┌────────

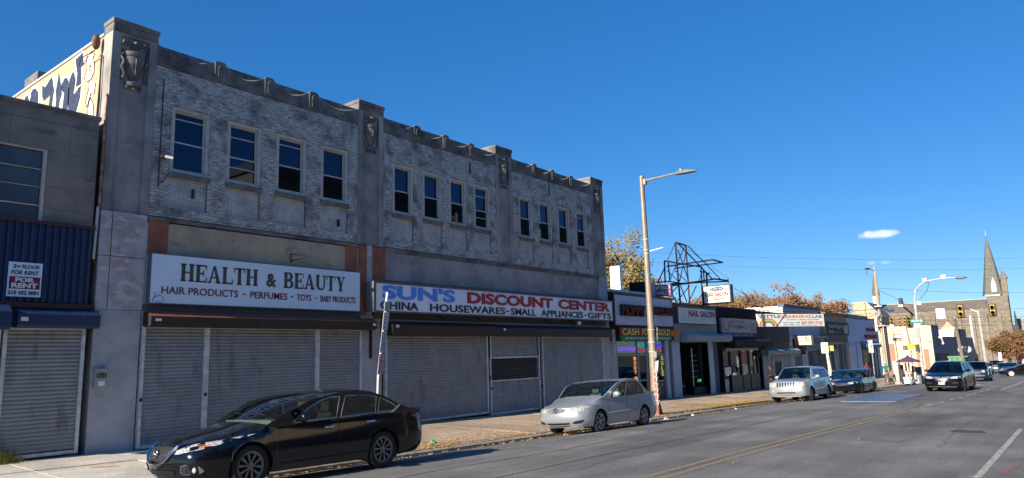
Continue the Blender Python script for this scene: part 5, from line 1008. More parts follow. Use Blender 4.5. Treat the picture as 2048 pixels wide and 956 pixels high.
text('NAIL SALON',X(37.75),X(41.45),Z(3.62),Z(4.0),NY_-.001,mat('purple_red_letter',(.2,.03,.07)),ns,.035,.006); b=B(); b.lathe([(0,-.004),(1,-.004),(1,0)],(0,0,0),28,(0,-1,0)); b.v=[(X(37.05)+v[0]*.42,NY_-.002+v[1],Z(3.8)+v[2]*.2) for v in b.v]; b.build('purple_oval',mat('violet_print',(.09,.03,.2)),ns); text('Triple One',X(36.75),X(37.35),Z(3.74),Z(3.87),NY_-.008,WHITE,ns,.01,.003); text('Manicure  Pedicure  Full Set  Waxing',X(36.8),X(41.3),Z(3.46),Z(3.54),NY_-.001,mat('teal_print',(.2,.35,.4)),ns,0,.003); text('Tips  Acrylic  Gel  Eyelash  Design',X(36.8),X(40.0),Z(3.33),Z(3.42),NY_-.001,mat('teal_print',(.2,.35,.4)),ns,0,.003)
pn=thing('projecting_sign','white box sign on a post reading Triple One NAIL SALON 215-848-2875','sign',(39.5,15.9,4.4)); boxes('sign_box',BLACK,[(39.5,39.85,15.12,16.82,4.38,5.42)],pn); boxes('sign_face',mat('lit_white_face',(.8,.76,.68)),[(39.485,39.5,15.2,16.74,4.43,5.37)],pn)
b=B(); b.lathe([(0,-.003),(1,-.003),(1,0)],(0,0,0),28,(-1,0,0)); b.v=[(39.48+v[0],15.95+v[1]*.42,5.2+v[2]*.11) for v in b.v]; b.build('navy_oval',mat('navy_print',(.02,.03,.12)),pn); textx('Triple One',16.28,15.62,5.14,5.26,39.474,WHITE,pn,.01,.003); textx('NAIL SALON',16.66,15.28,4.78,5.03,39.484,mat('red_print',(.5,.03,.015)),pn,.045,.003); textx('215-848-2875',16.6,15.32,4.5,4.69,39.484,mat('grey_print',(.12,.12,.14)),pn,.03,.003)
b=B(); b.bar((39.6,16.9,4.2),(39.6,16.9,5.6),.06); b.bar((39.6,17.0,4.35),(39.6,15.2,4.36),.05); b.build('sign_post',IRON,pn)
# rusty roof frame
rf=thing('rooftop_sign_frame','rusty black steel lattice frame of an old sign standing on the nail salon roof','sign frame',(37.8,19,4.3))
def fr_(pts,w=.05,nm='frame_bar',y=17.3):
    for k,(a,c) in enumerate(zip(pts,pts[1:])):
        q=B(); q.bar((a[0],y,a[1]),(c[0],y,c[1]),w); q.build(nm,IRON,rf)
fr_([(37.95,7.97),(37.96,6.7),(38.05,4.4)],.085,'mast',17.6); fr_([(40.06,8.06),(40.0,7.0),(40.0,4.4)],.07,'mast',17.9); q=B(); q.bar((37.95,17.6,7.97),(40.06,17.9,8.04),.08); q.build('top_beam',IRON,rf)
fr_([(35.94,6.69),(35.85,5.43)],.07,y=17.4); fr_([(36.19,6.68),(36.24,5.56)],.06,y=17.3); fr_([(34.91,5.37),(35.9,6.3)],.06,y=17.4)
q=B(); q.bar((35.94,17.4,6.69),(40.6,17.2,6.69),.06); q.build('frame_bar',IRON,rf)
for a,c,w in(((35.15,16.9,6.26),(41.58,16.9,7.2),.06),((41.58,16.9,7.2),(43.13,16.9,7.16),.08),((43.13,16.9,7.16),(36.17,16.9,6.24),.05)): q=B(); q.bar(a,c,w); q.build('sign_arm',IRON,rf)
fr_([(35.06,5.44),(36.32,5.57),(37.63,5.56)],.05,y=17.4); fr_([(36.37,5.32),(40.38,5.82),(42.64,6.12),(44.85,6.16)],.08); fr_([(36.39,5.43),(40.49,5.76),(44.84,6.11)],.06,y=17.32)
fr_([(37.73,7.93),(36.5,6.74)],.04,y=17.5); fr_([(37.5,7.9),(42.21,6.11)],.075,'stay'); fr_([(38.9,7.85),(43.66,6.11)],.055,'stay',17.28); fr_([(38.79,7.62),(44.87,6.27)],.018,'stay',17.26); fr_([(44.87,6.3),(44.87,6.0)],.05)
X_=[(38.26,7.57),(39.43,5.84),(39.26,7.86),(38.21,6.92),(39.43,7.54),(38.29,5.72),(38.01,6.67),(36.88,5.54),(36.79,6.25),(38.28,5.68),(37.86,6.33),(39.37,5.79)]
for k in range(0,12,2): fr_(X_[k:k+2],.045,'brace',17.62+.01*k)
X_=[(38.03,5.42),(38.73,4.52),(39.32,5.5),(37.43,4.49),(36.93,4.87),(37.43,4.49),(37.82,5.41),(36.94,4.96),(40.45,5.57),(39.16,4.52),(41.23,5.08),(40.15,4.49)]
for k in range(0,12,2): fr_(X_[k:k+2],.05,'brace',17.5+.012*k)
fr_([(40.4,6.6),(40.41,5.67)],.07,'post',17.2); fr_([(40.74,6.56),(40.75,5.93)],.06,'post',17.2); fr_([(41.18,6.35),(41.04,4.4)],.085,'post',17.2); fr_([(41.78,6.39),(40.24,6.4)],.05,'post',17.21); fr_([(40.3,5.5),(41.2,5.45)],.04,'post',17.22); fr_([(39.9,5.7),(40.5,6.3)],.04,'post',17.23)
# -- pharmacy
ph=thing('pharmacy_shop','low black clad shop front with poster filled windows','building',(45,YW,gz(45,17))); bulk(ph,41.65,48.6,4.3); boxes('wall',NAVY,[(41.65,48.6,YW+.04,YW+2.2,1.7,4.3)],ph)
for i in range(15): boxes('cladding_panel',NAVY,[(41.67+i*.46,41.67+i*.46+.43,YW,YW+.04,2.35,4.32)],ph)
boxes('roof_edge',BLACK,[(41.65,48.6,YW-.04,YW+.2,4.32,4.38)],ph)
ps=thing('shop_sign','wide faded printed board reading HEALING PHARMACY above a dark awning','sign',(42.5,YW-.15,2.5)); k_=(YW-.15)/YW; PY=YW-.15; boxes('sign_board',mat('faded_art_print',(.36,.38,.38),(.32,.3,.33),2.5,.5,c3=(.33,.23,.2),s3=1.4,lo3=.5,hi3=.65),[(X(42.5),X(48.55),PY,YW-.001,Z(2.77),Z(3.67))],ps); boxes('lower_strip',mat('slate_strip',(.07,.08,.12)),[(X(42.6),X(48.6),PY-.002,YW-.001,Z(2.46),Z(2.765))],ps)
text('HEALING',X(44.0),X(46.6),Z(3.36),Z(3.6),PY-.001,mat('slate_letter',(.1,.13,.2)),ps,0,.004); text('PHARMACY',X(43.7),X(47.2),Z(3.02),Z(3.3),PY-.001,mat('slate_letter',(.1,.13,.2)),ps,.01,.004); text('100 W. Chelten Ave. (267) 331-1302',X(43.5),X(47.7),Z(2.54),Z(2.68),PY-.003,WHITED,ps,.01,.004)
b=B(); b.tube([(X(42.9),PY-.01,Z(3.6)),(X(42.75),PY-.01,Z(3.3)),(X(42.95),PY-.01,Z(2.95)),(X(43.35),PY-.01,Z(2.85)),(X(43.6),PY-.01,Z(3.0))],.03,4); b.tube([(X(43.75),PY-.01,Z(3.62)),(X(43.5),PY-.01,Z(3.1)),(X(43.3),PY-.01,Z(2.9))],.02,4); b.build('swoosh_print',mat('orange_swoosh',(.45,.2,.1),(.3,.35,.4),3,.5),ps); boxes('figure_print',mat('plum_figures',(.12,.05,.16),(.3,.2,.3),12,.5),[(X(47.5),X(47.75),PY-.004,PY,Z(2.85),Z(3.3)),(X(47.85),X(48.3),PY-.004,PY,Z(2.9),Z(3.45))],ps)
housing(ph,42.9,49.9,1.86,2.36,YW-.02,mat('black_awning',(.009,.01,.016),rough=.85),None or mat('black_awning',(.02,.022,.03)),.6); room(ph,42.2,48.4,1.84,1.8)
boxes('rolled_gate',SLAT,[(42.7,48.4,YW-.05,YW+.05,1.62,1.8)],ph); zf=gz(45,17)
f=boxes('shopfront_frame',BLACK,[(42.2,42.3,YW-.02,YW+.1,zf,1.85),(43.4,43.5,YW-.02,YW+.1,zf,1.85),(45.2,45.35,YW-.02,YW+.1,zf,1.62),(46.6,46.75,YW-.02,YW+.1,zf,1.62),(48.2,48.4,YW-.02,YW+.1,zf,1.85),(43.5,48.2,YW-.02,YW+.1,zf,.1)],ph); 
for a in((42.3,43.4),(43.5,45.2),(45.35,46.6),(46.75,48.2)): B().quad((a[0],YW+.06,.1),(a[1],YW+.06,.1),(a[1],YW+.06,1.62),(a[0],YW+.06,1.62)).build('glass_pane',SHG,f)
boxes('orange_poster',mat('orange_poster',(.45,.13,.06),(.35,.09,.05),4,.6),[(45.5,46.35,YW+.02,YW+.04,.75,1.6)],ph); boxes('white_poster',mat('white_poster',(.6,.6,.62),(.3,.35,.4),5,.6),[(45.5,46.4,YW+.02,YW+.04,.15,.72)],ph); boxes('tan_poster',mat('pale_poster',(.4,.35,.3),(.55,.5,.45),3,.6),[(46.95,47.3,YW+.02,YW+.04,.6,1.58)],ph); boxes('white_notice',WHITE,[(42.35,43.3,YW-.04,YW-.02,.2,.65)],ph); boxes('shelf_display',mat('dim_goods',(.1,.1,.11),(.2,.2,.2),9,.8),[(43.6,45.1,YW+.5,YW+.9,.1,.35),(42.4,43.2,YW+.1,YW+.2,-.8,0)],ph)
b=B(); b.ell((43.75,YW+.2,.55),(.22,.1,.26)); b.build('white_hood_display',WHITED,ph,smooth=True); boxes('pavement_post_panel',WHITED,[(42.35,42.95,YW+.0,YW+.05,-.85,-.1)],ph)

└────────

### Set task
In how many lines does the word "wide" appear? Respond with the number alone.

### Answer to this task
2